Philippa Strache will ins österreichische Parlament

Gleichwohl erklärte er in einem Interview, er sei "noch zu jung für den Ruhestand". Er werde sich zunächst im Wahlkampf für seine Frau Philippa engagieren. Philippa Strache hatte erst vergangene Woche angekündigt, dass sie für den Nationalrat, das österreichische Parlament, kandidiert. Die Neuwahl findet im Herbst statt, Strache kandidiert auf dem dritten Listenplatz der Wiener FPÖ.

Parteichef Hofer habe sie vergangene Woche angesprochen und gefragt, ob sie Interesse habe. Derzeit ist Philippa Strache Tierschutzbeauftragte der FPÖ. Sie betonte, es habe keinerlei "Deal" gegeben, wonach sie für das österreichische Parlament kandidieren dürfe, wenn ihr Mann auf das EU-Mandat verzichtet.

  • Österreichische Medien verbreiten derweil, dass HC Strache einen Beratervertrag von seiner Partei oder einem FPÖ-nahen Unternehmen erhalte, für ein Monatsgehalt von 10.000 Euro.
  • Philippa Strache werde als Abgeordnete 8890 Euro im Monat verdienen.
  • Als Vizekanzler und Minister habe Heinz-Christian Strache knapp 20.000 Euro bekommen, auf diese Weise solle die Differenz ausgeglichen werden.
  • Die FPÖ wollte entsprechende Berichte weder bestätigen noch dementieren.

Ebenso äußerte sie sich nicht zu Meldungen, wonach Strache im Herbst 2020 bei der Wiener Gemeinderatswahl als Spitzenkandidat antreten wolle. Aus der FPÖ sind unterschiedliche Stimmen zu all den Vorgängen zu hören.

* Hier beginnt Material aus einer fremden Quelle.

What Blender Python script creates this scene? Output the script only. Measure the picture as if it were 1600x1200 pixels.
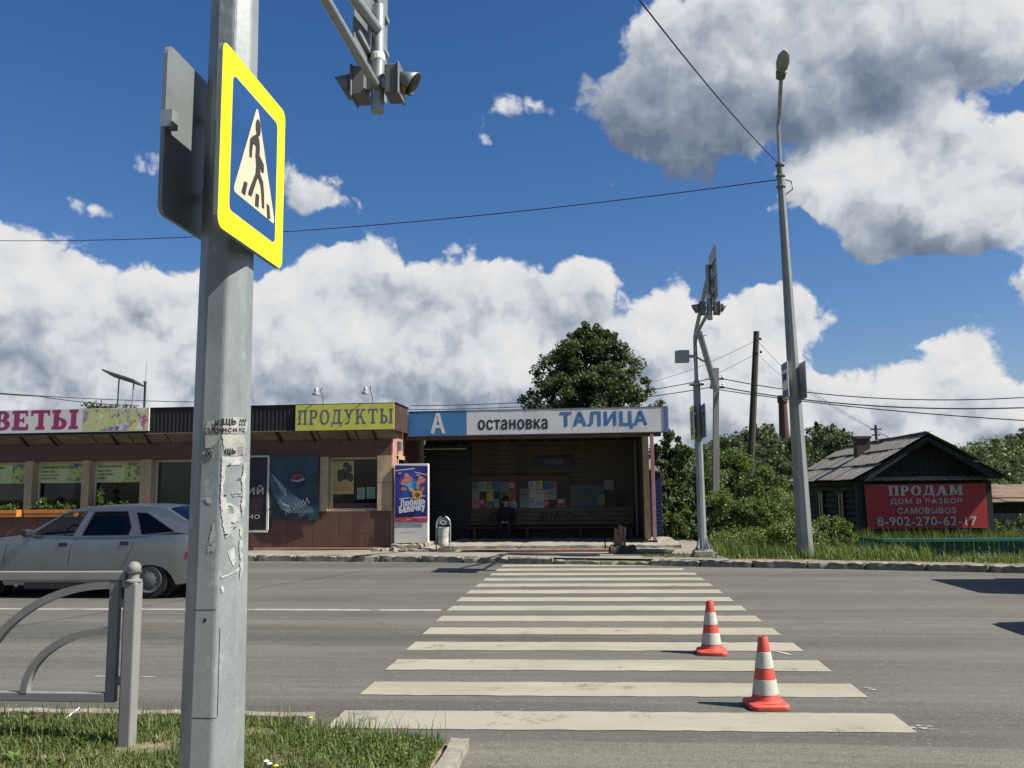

So mancher äußert sich verärgert über die Kandidatur Philippa Straches, "weil HC Strache auf der politischen Bühne bleibt, obwohl er der Partei zuletzt sehr geschadet hat". Andere wiederum äußern, Philippa Strache dürfe als eigenständige Person tun, was sie wolle, mit ihrem Mann habe das "rein gar nichts zu tun".